Travis Arket, one of the three founding members of Seattle-based Team Robot House to take part in a Himalayan rickshaw race to raise money for Mercy Corps earlier this summer, hardly knows how to begin to describe their adventure. "It was so surreal, so condensed. Think Indiana Jones meets Commando meets Ghandi meets Hotel Rwanda, mashed up into a ball and forced down your throat. Luckily we have most of it on video," he says. "Absolute insanity. Overwhelming," his teammate Matt Crabtree agrees. The team raised thousands of dollars for charity, and the donations are still rolling in.
Their stories range from funny ("We drove two days out of our way to get really good chow mein") to horrifying. About seven days in, Team Robot House's open-walled rickshaw got totaled in a gruesome crash on a road so congested and hazardous that Travis describes it as "basically, death." They hit a giant sinkhole, flipped into another, and skidded along the road for fifteen yards. "It was me versus the pavement," Matt says with a wince. "We were disqualified. We were still the second team to get into Pondicherry, and we did it in a cattle cart, which means that we finished first place in style points. Which is what counts for Team Robot House."
Holy Cow! More stories after the jump!
In their journey towards the finish line, Team Robot House negotiated the dangerous black market for gasoline, watched outside the Katmandu palace gates with cameras as the Nepalese monarchy ceded power to the Maoists, declined multiple invitations to attend animal sacrifices, and did laundry with the locals in the same lake ("actually a scum pond," Travis corrects himself) where animal carcasses lay heaped in the water. The first time they saw their rickshaw, it was surrounded by giant marijuana plants.

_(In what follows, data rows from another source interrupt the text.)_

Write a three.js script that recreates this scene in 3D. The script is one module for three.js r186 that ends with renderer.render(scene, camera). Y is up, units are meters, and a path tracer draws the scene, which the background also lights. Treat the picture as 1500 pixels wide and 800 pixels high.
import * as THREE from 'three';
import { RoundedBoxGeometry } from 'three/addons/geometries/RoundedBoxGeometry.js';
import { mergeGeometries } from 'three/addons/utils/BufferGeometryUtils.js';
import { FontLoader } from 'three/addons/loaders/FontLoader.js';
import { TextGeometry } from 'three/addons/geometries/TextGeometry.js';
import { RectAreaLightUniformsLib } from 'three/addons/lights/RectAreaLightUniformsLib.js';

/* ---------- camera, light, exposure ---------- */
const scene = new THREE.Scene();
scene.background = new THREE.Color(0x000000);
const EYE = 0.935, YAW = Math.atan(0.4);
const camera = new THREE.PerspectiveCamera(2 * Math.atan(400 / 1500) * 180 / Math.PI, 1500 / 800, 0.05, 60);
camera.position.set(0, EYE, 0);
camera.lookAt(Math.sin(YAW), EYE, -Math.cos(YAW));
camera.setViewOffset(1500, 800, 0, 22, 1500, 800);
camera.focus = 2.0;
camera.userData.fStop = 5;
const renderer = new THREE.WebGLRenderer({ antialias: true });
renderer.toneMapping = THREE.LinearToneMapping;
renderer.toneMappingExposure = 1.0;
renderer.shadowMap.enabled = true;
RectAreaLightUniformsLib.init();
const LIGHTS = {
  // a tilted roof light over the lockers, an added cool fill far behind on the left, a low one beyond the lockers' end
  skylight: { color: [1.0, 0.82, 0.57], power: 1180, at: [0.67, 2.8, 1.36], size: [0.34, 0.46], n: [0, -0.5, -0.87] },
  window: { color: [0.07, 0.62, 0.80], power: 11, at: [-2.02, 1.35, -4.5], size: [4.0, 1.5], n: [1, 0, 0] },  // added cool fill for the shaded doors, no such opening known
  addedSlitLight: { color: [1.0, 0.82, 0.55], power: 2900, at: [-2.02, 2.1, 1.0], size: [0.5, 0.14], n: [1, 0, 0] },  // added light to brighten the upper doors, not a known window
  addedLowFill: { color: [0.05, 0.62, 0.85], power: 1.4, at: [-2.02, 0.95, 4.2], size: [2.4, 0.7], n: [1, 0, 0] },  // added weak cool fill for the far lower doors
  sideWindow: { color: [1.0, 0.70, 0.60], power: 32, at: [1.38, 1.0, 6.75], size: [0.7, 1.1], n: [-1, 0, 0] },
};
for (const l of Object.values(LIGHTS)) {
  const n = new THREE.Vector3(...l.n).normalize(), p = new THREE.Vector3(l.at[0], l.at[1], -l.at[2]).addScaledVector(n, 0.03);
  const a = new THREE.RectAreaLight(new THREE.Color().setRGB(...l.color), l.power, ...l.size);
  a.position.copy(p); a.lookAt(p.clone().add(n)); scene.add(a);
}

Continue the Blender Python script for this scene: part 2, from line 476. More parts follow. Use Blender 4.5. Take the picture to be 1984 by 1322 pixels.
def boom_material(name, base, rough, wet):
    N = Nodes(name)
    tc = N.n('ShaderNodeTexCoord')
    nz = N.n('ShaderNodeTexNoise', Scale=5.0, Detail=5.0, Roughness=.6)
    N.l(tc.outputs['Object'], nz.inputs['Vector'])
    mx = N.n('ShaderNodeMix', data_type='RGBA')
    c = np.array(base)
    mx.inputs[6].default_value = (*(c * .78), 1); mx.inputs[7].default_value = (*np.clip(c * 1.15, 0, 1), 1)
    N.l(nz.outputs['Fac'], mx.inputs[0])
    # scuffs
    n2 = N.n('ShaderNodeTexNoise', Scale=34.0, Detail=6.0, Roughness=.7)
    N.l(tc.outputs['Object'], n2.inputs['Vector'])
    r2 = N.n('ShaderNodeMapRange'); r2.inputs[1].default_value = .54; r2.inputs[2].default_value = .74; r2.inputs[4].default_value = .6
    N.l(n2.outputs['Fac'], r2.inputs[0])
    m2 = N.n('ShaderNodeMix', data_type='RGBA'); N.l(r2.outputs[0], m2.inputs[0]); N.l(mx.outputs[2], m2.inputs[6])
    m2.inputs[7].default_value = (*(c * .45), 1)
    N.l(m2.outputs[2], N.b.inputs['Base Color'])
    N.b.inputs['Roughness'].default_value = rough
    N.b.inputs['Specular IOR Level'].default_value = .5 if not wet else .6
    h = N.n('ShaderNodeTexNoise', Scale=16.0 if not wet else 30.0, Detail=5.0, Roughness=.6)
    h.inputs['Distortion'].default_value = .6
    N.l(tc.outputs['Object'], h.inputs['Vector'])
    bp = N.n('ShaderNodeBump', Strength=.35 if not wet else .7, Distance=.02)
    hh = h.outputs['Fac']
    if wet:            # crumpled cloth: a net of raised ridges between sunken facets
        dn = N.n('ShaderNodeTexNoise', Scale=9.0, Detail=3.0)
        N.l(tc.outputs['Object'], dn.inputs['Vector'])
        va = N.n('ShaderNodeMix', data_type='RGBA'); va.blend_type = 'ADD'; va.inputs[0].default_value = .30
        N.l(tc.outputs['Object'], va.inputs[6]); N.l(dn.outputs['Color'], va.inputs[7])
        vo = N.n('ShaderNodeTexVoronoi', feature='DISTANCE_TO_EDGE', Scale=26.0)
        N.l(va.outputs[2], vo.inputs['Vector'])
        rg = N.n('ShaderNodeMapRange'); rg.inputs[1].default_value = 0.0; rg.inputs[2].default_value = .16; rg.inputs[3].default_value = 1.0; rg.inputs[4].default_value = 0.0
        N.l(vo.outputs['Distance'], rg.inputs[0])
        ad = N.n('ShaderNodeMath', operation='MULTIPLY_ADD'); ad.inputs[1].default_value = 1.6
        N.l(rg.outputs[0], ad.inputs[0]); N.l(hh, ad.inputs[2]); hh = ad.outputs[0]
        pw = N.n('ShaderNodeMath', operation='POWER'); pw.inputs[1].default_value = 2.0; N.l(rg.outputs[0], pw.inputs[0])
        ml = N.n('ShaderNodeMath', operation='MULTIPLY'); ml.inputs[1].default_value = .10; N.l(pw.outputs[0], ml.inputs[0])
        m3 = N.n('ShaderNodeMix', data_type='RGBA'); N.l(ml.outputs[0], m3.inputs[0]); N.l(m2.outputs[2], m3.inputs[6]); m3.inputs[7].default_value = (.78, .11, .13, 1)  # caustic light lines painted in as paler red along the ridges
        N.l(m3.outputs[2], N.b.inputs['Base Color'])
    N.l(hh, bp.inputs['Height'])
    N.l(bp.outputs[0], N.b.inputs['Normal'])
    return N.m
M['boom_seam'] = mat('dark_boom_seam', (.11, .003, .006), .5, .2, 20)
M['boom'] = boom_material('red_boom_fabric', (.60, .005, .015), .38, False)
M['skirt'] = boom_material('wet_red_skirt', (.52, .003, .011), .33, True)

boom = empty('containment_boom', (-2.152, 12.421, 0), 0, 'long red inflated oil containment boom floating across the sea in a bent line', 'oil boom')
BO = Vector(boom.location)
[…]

Their recollections of the extreme poverty are vivid and gut-wrenching. "Urine, feces… curry. Nepal smelled like curry," says Matt. Travis recalls seeing poverty-stricken Calcutta Indians roasting rats over burners made from burning cow dung and metal scraps. "Everything's dirty, there's trash everywhere. We had our ideas of what it would be like. It's poverty like you've never seen before," he says.
After awhile, Matt stops trying to string together a narrative and just makes a list: "We saw a pack of wild dogs ripping apart a rotting horse carcass. We saw a bus that had flipped off the Himalaya with people in it. Dead rats everywhere. We stayed in a hotel that we got for free because it was too dirty….by Nepalese standards. The first time we saw the Indian Ocean, there was a guy three feet away from us taking a shit in the sand."
Another highlight (or low point, depending on how you look at it) was the monsoon that hit after two days on the road. The road turned into a flash flood, and the rickshaw was stuck. "We had to break out an Everett comfort cocktail, which was beef jerky, a Marlboro cigarette, and Nickelback," Matt remembers. "Nickelback became very popular." When the team reached their hotel for the night, "the air conditioning's broken, the lights are broken, and there are geckos all over the place. When we saw all the bugs, we were like, 'get as many geckos in our room as possible.'"
"This was by far the greatest adventure ever undertaken by Team Robot House. The greatest adventure. I would compare it to a real life Indiana Jones. We had bad guys, weird modes of transportation, we had quests. We even had the swastikas everywhere," Travis marvels. "We were served a very large slice of humble pie," says Matt. "When you're ten toes deep and the shit's thick, you really see what you're made of. You get tested personally."
Is this kind of adventure for everyone? "It's fun," says Travis. "But you have to be a little off. You really do have to be nuts, you just do. There's no way around it."